Shawn and I drove down to Bethesda on Friday morning. Shawn slept part of the way down, having been up all night trimming pages and sewing books. (Substitute rented silver Ford Focus for burgundy minivan. Also, pour out some motor oil in memory of the minivan, which belonged to Shawn and died on the side of the LIE this summer.)

Once we got there and set up the table, Shawn resumed sewing book bindings. Generally, he remained just ahead of demand, although there was a moment early on when there were no finished copies of "Vengeance at Cackling Mountain." Sew faster, dammit! (This picture works pretty much as-is, although there weren't yellow wristbands with "The Beguiling" printed on them at SPX, for whatever reason.)

Sara arrived by bus and met us at the hotel. When she and Shawn weren't assembling books, they were signing them for customers, so they tended to spend a lot of the festival hunched. (Subtract John Mejias, who unfortunately couldn't make it this year, and substitute hotel walls for tent walls. T. Edward Bak remains in the right foreground, if that's indeed him.)

The crowd was pretty good this year; we did about 20-30 percent more business than we did at the previous SPX; I'm not sure how much of this was a function of location, a more crowded show in general, or our Ignatz nominations. We did have quite a few customers who'd read our books before and were coming back for more. That was gratifying. (As before, swap tent for hotel. Swap any two Canadians for a gentleman in a purple suit and a gentleman in a sailor outfit.)

I didn't have sewing to do, so my duties consisted of A: Wondering if binding my comics with staples makes me some sort of wimp; B: Shit-eating grins.

I don't have good photo stand-ins for a batch of things, though. These are them:
  • Sean T. Collins was there, and it was nice to see him in person again, 'cause it had been a while. Also nice: he liked Matt Furie's Boys Club, which was a relief because my entire experience with owning that book has involved me reading it and laughing, then someone seeing this and taking a look at it, followed by them looking at me like I'm crazy. This happened with Kate, John and Shawn at TCAF 07.
  • Also there were all of these fine, fine, fine people. Thanks, folks, for talking and saying hi. I like you.
  • We went to the Ignatz awards ceremony for the first time in six SPX's. It was brisk and quiet, with the exception of Alec Longstreth and Liz Prince's speed-read of the Debut Award nominees, and of course the monkey thing, which was set off well by all the briskness and quietness that surrounded it.
  • The presentation of the minicomics Ignatz was preceded by a reference to "some people" calling the minicomic "an obsolete form," which drew some light boos.
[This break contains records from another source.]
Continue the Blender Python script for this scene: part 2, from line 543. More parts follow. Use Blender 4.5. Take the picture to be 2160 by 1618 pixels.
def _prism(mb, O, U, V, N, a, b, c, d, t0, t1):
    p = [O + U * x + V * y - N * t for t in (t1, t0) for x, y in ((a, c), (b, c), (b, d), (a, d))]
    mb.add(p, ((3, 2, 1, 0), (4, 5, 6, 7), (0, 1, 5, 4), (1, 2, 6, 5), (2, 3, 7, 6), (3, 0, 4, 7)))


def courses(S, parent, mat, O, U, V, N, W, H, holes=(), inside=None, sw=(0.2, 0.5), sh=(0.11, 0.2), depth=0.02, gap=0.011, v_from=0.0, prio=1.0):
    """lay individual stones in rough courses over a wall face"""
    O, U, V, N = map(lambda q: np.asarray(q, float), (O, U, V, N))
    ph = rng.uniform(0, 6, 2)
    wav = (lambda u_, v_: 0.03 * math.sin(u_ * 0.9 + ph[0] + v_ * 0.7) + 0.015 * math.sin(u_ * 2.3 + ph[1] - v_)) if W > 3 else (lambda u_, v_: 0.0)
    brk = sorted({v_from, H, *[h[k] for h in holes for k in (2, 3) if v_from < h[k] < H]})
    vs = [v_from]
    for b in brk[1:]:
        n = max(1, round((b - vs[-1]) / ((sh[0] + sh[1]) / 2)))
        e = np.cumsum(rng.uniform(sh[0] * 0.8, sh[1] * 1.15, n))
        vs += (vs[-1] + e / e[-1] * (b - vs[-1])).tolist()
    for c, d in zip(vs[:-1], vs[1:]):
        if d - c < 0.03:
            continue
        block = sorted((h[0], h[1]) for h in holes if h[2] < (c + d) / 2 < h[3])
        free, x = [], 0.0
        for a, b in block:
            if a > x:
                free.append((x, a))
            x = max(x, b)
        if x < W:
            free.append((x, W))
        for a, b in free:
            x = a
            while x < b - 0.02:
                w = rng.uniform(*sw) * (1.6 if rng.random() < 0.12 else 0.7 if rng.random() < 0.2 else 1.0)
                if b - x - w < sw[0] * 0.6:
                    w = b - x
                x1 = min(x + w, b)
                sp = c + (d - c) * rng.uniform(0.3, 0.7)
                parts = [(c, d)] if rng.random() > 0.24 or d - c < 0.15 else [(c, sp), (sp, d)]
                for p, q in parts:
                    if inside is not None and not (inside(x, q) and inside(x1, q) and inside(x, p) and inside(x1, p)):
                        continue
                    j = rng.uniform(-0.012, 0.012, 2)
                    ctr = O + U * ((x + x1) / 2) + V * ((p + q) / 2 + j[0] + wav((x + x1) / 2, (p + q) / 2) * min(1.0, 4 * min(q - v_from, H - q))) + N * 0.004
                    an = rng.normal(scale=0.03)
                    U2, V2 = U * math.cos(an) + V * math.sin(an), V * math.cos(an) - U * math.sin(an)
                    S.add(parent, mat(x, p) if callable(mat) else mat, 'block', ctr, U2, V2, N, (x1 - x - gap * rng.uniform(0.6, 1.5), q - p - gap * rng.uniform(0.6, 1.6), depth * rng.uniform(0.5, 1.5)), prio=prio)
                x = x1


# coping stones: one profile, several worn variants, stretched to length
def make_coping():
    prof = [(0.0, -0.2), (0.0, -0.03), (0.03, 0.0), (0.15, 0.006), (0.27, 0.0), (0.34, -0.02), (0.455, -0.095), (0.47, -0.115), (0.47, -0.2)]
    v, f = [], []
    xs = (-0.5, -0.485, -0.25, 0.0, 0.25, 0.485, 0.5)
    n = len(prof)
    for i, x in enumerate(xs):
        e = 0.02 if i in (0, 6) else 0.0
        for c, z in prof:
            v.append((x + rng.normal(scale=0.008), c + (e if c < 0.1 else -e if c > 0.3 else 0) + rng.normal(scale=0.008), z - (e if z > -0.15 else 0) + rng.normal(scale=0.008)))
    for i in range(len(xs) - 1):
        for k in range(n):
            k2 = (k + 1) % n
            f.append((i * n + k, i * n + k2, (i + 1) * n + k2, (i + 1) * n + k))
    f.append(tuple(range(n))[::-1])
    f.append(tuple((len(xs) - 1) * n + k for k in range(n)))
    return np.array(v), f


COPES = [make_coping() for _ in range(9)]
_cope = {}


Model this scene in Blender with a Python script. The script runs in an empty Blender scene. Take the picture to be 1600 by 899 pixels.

But who's been saying these things? Was Heidi MacDonald just referencing this? Did I miss something?
  • I ate at the Silver Diner up the street three times. Now I'm full of french fries and I own more comics than I did before. Thanks, SPX.

Self-portrait, the morning after SPX

I have been stretched vertically by our five dollar mirror.

Actual post about SPX to come. I did change out of my pajama pants around noon--that could indicate that I'm going to get something done today.

Sunday, October 7, 2007

SPX 07

I'm going to be at SPX this next weekend, October 12th and 13th. I'll be sharing table G6 with Shawn Cheng, Sara Edward-Corbett and (hopefully, if he and his wife and child can make it) John Mejias of Paping.

Here's how to find us: if you are facing Drawn and Quarterly's booth, your butt will be facing the people who are next to us.

One of my minicomics was nominated for an Ignatz award. This is what it looks like:
One of Shawn and Sara's books is up for the same Ignatz. It looks like this:

In summary, things that are grey and have animals on them are up for awards. Please drop by and look at them.

Also: Shawn and I have short stories in the FLUKE 2007 anthology. This should be available from the Weing/Davis/Weiser/Yoder compound at table D10-12A. They're nice, you'll like them.

Me make it go

I uploaded today, October 7, 2007.

I registered the URL in April of 2003.

The website is coded with HTML from 2000.

My decade is complete, two-and-a-half years ahead of schedule.